‘Regulatory risk…the biggest risk’: Zerodha’s Nithin Kamath on RBI’s latest guidelines on currency derivatives

As the Reserve Bank of India restricts unhedged currency derivatives, Nithin Kamath, co-founder of Zerodha, on Wednesday said that it would mean the death of currency derivative trading and that regulatory risk is the biggest risk for stock brokers.

Taking to X (formerly Twitter), Nithin Kamath wrote: “I have said this before, regulatory risk is by far the biggest risk for stock brokers.”

“The RBI has its own reasons for restricting unhedged currency derivatives, but this means the death of currency derivative trading on stock exchanges by retail traders,” he added.

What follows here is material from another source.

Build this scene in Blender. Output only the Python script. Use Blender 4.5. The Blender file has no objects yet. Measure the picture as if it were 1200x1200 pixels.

According to a 5 January RBI circular, starting 5 April, the traders have been mandated to demonstrate contracted or prospective currency exposure to participate in the currency derivatives segments provided by exchanges such as the NSE (National Stock Exchange) and the BSE (formerly Bombay Stock Exchange).

Accordingly, if a trader has an exposure greater than $100 million (i.e. notional contract value), they will be required to appoint a custodian participant or an authorised dealer. However, according to the new rule, traders with a smaller exposure will only need a declaration stating that they are trading currencies to hedge contracted exposure.

‘Contracted exposure’, as defined by the RBI, means currency risk arising on account of current or capital account transactions permissible under the Foreign Exchange Management Act (FEMA), 1999 or any rules or regulations made thereunder, that have been entered into.

While the RBI defined ‘currency risk’ as the potential for loss on account of movement in exchange rates of Indian rupee against a foreign currency or on account of movement in exchange rates of one foreign currency against another or on account of movement of interest rate applicable to a foreign currency.

The RBI said: “Recognized stock exchanges shall inform users that while they are not required to establish the existence of underlying exposure, they must ensure the existence of a valid underlying contracted exposure which has been not hedged using any other derivative contract and should be in a position to establish the same, if required.”

If the declaration is not provided, traders will not be allowed to take any fresh positions in the currency segment from April 4. However, the traders will be able to exit their existing positions.